The first three doŕe bars, containing 1,139 ounces of gold, were poured over the weekend, just scraping in to make the joint venture's target of first gold by the end of June.
The gold was produced from the carbon-in-leach and elution circuits.
Gold Fields executive vice president Stuart Mathews said first gold from a new tier-one mine was a significant achievement.
"Gruyere is a tremendous asset based on a world‐class orebody and a forecast long mine life," he said.
"The Gruyere JV's focus now shifts to the safe and successful ramp‐up to nameplate capacity to allow us to deliver full value to all stakeholders."
Gruyere was discovered by Gold Road less than six years ago, with the company introducing Gold Fields as 50% partner and operator in late 2016.
"Importantly, Gold Road joins the ranks of ASX‐listed gold producers as owner of a 50% stake in the world‐class Gruyere gold mine," Gold Road managing director and CEO Duncan Gibbs said.
"Our work is far from done - we remain committed to exploring the highly prospective Yamarna Greenstone Belt to unlock the potential through the discovery of more resource ounces for Gruyere and new discoveries that could be developed as stand‐alone gold mines."
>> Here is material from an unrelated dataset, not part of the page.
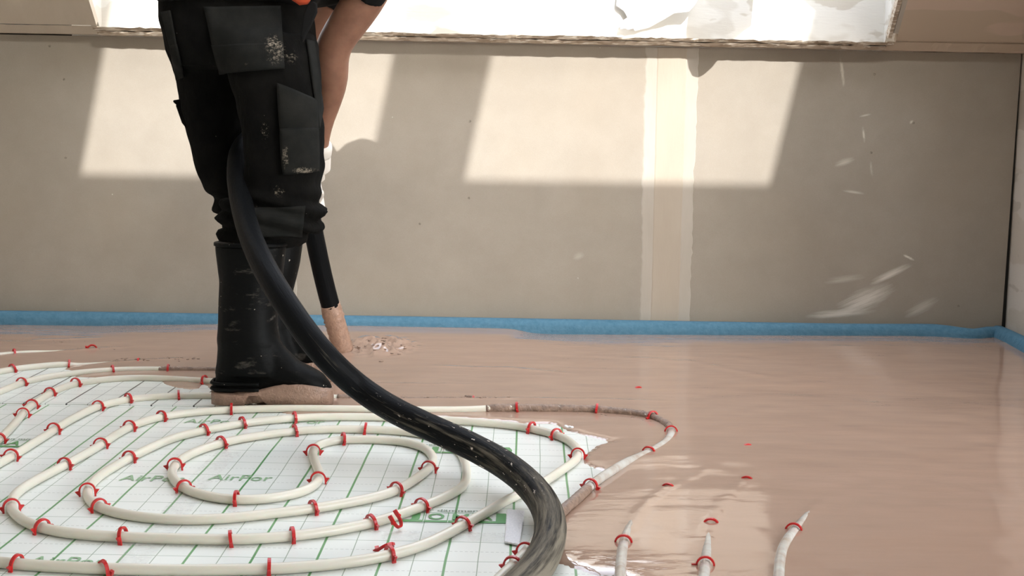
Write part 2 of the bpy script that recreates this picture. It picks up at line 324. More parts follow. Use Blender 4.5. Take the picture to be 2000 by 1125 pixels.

As reported last month, there has been a one-month delay in commissioning the gravity circuit at Gruyere.
The JV said the commissioning remains on track for completion early this quarter following the reinstallation of pipework.
Low-grade ore will initially be processed and once the ball mill is operational, full ramp-up will take 6-7 months.
Guidance for the remainder of 2019 is 75,000-100,000oz, with commercial production expected to be declared later this year.
RBC Capital Markets analyst Paul Hissey said commercial production was the next focus.
"We expect the market to provide additional scrutiny to declaration of commercial production as it's the final milestone of successful ramp-up - although we caution that the definition is highly subjective (open to interpretation) and different companies will assume a different threshold," he said.
"What is important to us is when Gold Road/Gruyere can demonstrate sustained positive cashflow."
Gruyere is expected to produce about 300,000oz per annum at all-in sustaining costs of A$1,025 an ounce over at least 12 years.